== Stored data ==
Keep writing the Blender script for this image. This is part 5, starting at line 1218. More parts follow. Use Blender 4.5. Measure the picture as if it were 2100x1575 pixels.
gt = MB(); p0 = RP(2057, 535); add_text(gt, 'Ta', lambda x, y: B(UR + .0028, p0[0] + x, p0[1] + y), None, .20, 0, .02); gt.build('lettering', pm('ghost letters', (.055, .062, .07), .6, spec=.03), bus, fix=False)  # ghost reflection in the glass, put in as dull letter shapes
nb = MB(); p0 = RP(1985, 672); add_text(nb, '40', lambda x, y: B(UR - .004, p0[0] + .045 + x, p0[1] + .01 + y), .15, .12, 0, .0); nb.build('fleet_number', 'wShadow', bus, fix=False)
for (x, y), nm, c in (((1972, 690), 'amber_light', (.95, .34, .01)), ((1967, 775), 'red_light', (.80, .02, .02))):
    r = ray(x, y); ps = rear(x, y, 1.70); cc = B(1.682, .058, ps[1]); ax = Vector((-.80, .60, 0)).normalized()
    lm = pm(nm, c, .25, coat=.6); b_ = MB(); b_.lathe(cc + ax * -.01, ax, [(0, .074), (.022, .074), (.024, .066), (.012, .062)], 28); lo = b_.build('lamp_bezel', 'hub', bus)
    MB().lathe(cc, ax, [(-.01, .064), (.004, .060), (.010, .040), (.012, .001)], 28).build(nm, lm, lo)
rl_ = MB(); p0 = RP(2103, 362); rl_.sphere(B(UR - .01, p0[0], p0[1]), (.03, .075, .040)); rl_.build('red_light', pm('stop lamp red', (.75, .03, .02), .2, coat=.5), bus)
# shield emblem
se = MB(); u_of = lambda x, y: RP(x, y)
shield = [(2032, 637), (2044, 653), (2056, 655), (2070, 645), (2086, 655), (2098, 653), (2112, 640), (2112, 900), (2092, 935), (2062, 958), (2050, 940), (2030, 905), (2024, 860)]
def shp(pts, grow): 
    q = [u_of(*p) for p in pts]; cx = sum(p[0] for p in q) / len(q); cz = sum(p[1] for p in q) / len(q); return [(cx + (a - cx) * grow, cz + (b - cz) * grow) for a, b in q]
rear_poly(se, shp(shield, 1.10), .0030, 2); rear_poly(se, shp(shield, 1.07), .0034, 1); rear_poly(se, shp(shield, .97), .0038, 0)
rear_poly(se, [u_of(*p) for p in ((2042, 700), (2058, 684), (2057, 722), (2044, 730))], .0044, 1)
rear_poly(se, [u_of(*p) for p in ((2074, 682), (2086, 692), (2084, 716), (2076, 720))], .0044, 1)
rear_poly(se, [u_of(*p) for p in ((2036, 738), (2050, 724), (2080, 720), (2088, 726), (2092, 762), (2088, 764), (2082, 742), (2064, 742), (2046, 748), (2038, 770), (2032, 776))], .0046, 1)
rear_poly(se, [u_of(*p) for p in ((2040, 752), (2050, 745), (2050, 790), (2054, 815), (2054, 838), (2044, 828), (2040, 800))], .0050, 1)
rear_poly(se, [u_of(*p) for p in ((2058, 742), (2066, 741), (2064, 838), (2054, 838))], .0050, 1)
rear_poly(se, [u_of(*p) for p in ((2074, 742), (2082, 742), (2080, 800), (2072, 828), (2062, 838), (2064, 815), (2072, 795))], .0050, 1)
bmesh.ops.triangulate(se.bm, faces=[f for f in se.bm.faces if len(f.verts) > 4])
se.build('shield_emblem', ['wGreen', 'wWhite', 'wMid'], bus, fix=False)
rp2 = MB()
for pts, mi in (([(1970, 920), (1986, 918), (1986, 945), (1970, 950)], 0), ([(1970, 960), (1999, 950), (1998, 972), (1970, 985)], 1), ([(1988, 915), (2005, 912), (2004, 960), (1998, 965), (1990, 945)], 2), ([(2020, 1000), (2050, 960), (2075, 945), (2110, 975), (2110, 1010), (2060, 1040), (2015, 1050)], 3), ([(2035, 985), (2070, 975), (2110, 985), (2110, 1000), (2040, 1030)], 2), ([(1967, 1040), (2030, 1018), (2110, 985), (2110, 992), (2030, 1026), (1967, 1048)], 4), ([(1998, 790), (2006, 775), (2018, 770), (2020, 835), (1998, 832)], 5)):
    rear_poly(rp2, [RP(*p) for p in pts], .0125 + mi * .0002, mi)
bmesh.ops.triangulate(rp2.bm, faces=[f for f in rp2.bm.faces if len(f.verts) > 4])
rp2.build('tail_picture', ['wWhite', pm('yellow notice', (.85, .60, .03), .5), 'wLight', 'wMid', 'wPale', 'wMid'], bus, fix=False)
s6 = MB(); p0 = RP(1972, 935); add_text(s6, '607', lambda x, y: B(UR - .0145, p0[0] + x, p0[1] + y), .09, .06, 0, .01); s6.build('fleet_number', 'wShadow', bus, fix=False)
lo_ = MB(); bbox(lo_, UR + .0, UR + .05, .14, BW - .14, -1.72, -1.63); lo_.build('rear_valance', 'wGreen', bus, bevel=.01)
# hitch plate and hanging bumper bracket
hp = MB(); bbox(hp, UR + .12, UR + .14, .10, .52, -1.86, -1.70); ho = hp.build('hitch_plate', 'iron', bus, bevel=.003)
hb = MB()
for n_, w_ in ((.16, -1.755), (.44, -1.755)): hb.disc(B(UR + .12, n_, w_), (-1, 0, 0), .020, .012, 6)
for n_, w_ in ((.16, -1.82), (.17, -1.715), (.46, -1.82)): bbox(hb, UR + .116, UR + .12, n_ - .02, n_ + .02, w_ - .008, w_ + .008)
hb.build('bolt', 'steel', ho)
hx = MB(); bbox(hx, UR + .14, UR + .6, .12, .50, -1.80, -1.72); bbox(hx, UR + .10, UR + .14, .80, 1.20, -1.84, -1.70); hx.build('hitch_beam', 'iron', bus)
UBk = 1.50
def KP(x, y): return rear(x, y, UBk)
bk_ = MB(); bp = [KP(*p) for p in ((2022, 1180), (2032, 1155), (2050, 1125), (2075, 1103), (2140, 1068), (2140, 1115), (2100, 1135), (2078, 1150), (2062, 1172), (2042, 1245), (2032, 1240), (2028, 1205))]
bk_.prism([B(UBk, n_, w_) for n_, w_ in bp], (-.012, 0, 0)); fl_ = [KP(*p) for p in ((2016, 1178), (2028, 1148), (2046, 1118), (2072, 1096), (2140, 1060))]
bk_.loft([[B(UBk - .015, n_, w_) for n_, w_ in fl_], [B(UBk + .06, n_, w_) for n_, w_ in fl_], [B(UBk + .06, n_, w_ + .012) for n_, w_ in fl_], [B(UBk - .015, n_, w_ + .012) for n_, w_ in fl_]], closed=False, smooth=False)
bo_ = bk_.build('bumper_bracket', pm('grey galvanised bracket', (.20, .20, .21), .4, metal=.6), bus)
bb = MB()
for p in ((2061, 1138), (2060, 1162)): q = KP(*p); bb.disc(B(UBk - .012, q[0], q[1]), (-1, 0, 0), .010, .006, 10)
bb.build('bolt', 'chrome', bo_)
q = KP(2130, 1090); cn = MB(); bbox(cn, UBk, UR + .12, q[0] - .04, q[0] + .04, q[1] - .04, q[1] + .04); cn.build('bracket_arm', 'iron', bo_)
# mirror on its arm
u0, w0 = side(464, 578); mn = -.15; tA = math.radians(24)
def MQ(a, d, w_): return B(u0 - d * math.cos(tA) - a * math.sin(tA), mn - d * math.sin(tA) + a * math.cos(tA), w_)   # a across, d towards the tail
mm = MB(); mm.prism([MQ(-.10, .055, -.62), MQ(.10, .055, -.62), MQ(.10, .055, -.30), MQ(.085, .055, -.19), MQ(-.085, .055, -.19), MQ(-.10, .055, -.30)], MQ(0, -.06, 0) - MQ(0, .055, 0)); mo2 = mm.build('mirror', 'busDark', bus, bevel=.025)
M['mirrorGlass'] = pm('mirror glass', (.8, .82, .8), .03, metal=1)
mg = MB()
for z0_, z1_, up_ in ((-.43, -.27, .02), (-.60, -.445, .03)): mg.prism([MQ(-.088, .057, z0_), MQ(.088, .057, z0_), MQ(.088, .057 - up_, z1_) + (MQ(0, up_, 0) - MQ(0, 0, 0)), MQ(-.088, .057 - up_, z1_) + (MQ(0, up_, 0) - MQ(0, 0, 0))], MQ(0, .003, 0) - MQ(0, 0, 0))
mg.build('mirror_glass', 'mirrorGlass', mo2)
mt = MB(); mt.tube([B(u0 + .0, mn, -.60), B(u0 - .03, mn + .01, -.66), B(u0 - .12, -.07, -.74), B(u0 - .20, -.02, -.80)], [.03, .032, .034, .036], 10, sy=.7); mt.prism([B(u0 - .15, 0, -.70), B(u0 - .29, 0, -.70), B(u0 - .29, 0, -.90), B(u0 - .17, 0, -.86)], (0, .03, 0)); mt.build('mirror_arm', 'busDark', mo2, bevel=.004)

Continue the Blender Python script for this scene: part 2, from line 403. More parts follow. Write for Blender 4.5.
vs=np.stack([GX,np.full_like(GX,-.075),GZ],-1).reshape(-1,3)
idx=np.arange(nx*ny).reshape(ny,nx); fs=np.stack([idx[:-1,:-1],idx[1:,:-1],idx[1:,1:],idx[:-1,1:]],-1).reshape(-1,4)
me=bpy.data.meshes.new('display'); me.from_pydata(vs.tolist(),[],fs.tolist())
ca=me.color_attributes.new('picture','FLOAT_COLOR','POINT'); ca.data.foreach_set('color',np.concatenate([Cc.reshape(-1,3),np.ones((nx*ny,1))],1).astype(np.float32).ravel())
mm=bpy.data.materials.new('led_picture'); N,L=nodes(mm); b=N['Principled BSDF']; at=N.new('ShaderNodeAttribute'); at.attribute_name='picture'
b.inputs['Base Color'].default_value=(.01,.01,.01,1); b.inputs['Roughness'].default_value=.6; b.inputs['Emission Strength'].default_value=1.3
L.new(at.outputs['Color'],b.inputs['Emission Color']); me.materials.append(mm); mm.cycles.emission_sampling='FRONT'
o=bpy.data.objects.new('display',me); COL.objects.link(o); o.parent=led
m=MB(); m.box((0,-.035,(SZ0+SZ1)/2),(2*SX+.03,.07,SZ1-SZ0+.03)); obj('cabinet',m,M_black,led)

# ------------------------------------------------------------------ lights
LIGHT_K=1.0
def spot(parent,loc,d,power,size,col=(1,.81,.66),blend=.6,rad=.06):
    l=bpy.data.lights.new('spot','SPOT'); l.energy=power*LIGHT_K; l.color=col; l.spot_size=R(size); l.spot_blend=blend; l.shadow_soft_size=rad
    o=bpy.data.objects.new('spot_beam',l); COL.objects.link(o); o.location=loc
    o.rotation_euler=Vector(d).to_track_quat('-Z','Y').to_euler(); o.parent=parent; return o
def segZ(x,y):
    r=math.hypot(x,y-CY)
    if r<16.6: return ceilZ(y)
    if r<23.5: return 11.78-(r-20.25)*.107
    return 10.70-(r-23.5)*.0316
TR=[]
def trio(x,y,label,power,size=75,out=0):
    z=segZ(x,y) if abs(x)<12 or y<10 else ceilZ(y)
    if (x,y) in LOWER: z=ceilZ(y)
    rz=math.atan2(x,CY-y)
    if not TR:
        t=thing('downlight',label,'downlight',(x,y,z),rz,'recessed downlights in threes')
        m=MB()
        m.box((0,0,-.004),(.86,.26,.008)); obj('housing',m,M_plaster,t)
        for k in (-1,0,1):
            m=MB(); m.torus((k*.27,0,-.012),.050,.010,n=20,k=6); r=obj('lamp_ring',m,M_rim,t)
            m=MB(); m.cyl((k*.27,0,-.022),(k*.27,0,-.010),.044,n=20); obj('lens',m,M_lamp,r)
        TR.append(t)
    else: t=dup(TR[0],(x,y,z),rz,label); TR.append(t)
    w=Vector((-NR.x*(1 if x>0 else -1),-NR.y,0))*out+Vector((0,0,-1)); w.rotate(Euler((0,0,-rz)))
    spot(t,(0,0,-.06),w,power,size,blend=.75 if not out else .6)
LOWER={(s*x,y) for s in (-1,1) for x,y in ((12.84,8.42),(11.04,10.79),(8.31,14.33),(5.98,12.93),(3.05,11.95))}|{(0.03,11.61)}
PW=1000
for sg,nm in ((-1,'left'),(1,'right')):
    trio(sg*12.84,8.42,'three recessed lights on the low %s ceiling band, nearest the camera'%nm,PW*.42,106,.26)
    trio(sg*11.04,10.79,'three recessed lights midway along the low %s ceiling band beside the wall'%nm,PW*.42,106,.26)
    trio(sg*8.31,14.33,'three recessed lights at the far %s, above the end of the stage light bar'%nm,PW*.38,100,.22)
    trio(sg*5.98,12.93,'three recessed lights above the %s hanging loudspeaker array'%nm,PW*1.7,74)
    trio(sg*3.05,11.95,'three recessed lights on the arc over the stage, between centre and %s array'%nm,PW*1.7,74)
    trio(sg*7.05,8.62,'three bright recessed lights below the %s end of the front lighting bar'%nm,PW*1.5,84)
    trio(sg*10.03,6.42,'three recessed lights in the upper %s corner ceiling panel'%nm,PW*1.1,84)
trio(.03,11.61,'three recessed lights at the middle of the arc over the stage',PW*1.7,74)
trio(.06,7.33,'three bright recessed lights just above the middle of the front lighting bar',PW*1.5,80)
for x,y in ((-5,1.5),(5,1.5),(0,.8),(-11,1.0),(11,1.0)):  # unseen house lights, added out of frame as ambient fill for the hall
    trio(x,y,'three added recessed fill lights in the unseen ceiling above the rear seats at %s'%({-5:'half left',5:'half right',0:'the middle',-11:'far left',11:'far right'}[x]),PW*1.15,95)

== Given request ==
Copy all lines from the listing that contain "parts".

== Exercise result ==
Keep writing the Blender script for this image. This is part 5, starting at line 1218. More parts follow. Use Blender 4.5. Measure the picture as if it were 2100x1575 pixels.
Continue the Blender Python script for this scene: part 2, from line 403. More parts follow. Write for Blender 4.5.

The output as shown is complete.